If I invited you to my house and told you we were going to watch a zombie flick, you'd have certain expectations, wouldn't you? No, I'm not talking about microwave popcorn and a Bossman Junior, weirdo. I'm talking about the movie itself. You'd probably be thinking of one or more of the following, right? Small group of survivors, hordes of the undead (runners or amblers) and some crazy violence, typically involving a shotgun or two. Fair enough. Well, what if I told you we were watching 2008's Pontypool? And what if I told you that it basically had none of those zombie-flick staples? You'd be pissed, wouldn't you? But what if I told you it was good? Real good. You'd be happy, huh? Yes you would. But then I'd tell you that we're totally out of popcorn and I'm not that type of guy and you'd probably leave all upset and stuff. Hmm. Sorry about that.

Pontypool. Panty pool. Pont de Flaque. What does it mean?
Wow. Anyway, after watching a romantic comedy (see below) with my wife, I sneaked back downstairs and finished Pontypool. I had started it on Friday, but literally passed out at about the midway point. I hate to watch films in two parts, but it's either that or falling asleep during a rerun of Extreme Couponing with the wife. And let's pray that never happens.

Because I think horror is the genre that relies on the soundtrack more than anything, I decided to watch the blu-ray on my laptop with my Airwolf-style headphones on. What a difference it made.

Without giving too much away, this movie is about something very strange happening in a small, Canadian town. We don't really (or ever) see anything happen, we simply experience it real-time with a three-person crew at a dingy radio station.

Holding it all down, is the DJ, Grant Mazzy (brilliantly brought to life by Stephen McHattie). His voice is so incredibly riveting, it's hard to put into words. I loved it.

Answer most commonly given: "I want to see what he'll say next."
For the first 45 minutes or so, I was stunned. Yes, I hadn't seen anything, but it didn't matter at all. I was in the station with them.

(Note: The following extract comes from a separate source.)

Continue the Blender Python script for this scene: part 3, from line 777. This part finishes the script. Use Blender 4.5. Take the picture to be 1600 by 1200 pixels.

I had no idea what was happening and I was terrified. My wife interrupted me once when the traffic guy, Ken, was reporting from his hiding place and I almost snapped at her. This shit's life or death, f**k the clothes in the dryer! Intense.

But somewhere along the way - I think it was when Dr. Mendez shuffled in - it lost me. Everything is going to shit and I started to care less and less. The buildup was so good, so incredibly strong, it made the payoff feel like a mic to the junk. And the ultimate reveal made me feel like I was very, very stupid. I either didn't get it and I'm dumb, or I did get it and it's dumb. Whatever. It wasn't enough to sour how much I enjoyed the first half. Not even close. Though the scene after the credits was baffling when I needed it to be amazing.

No matter what, I want to thank my sister for this one. I'm sorry I didn't love it as much as you did, but I'm still giddy you bought it for me. Your powers are useless on me, you silly billy.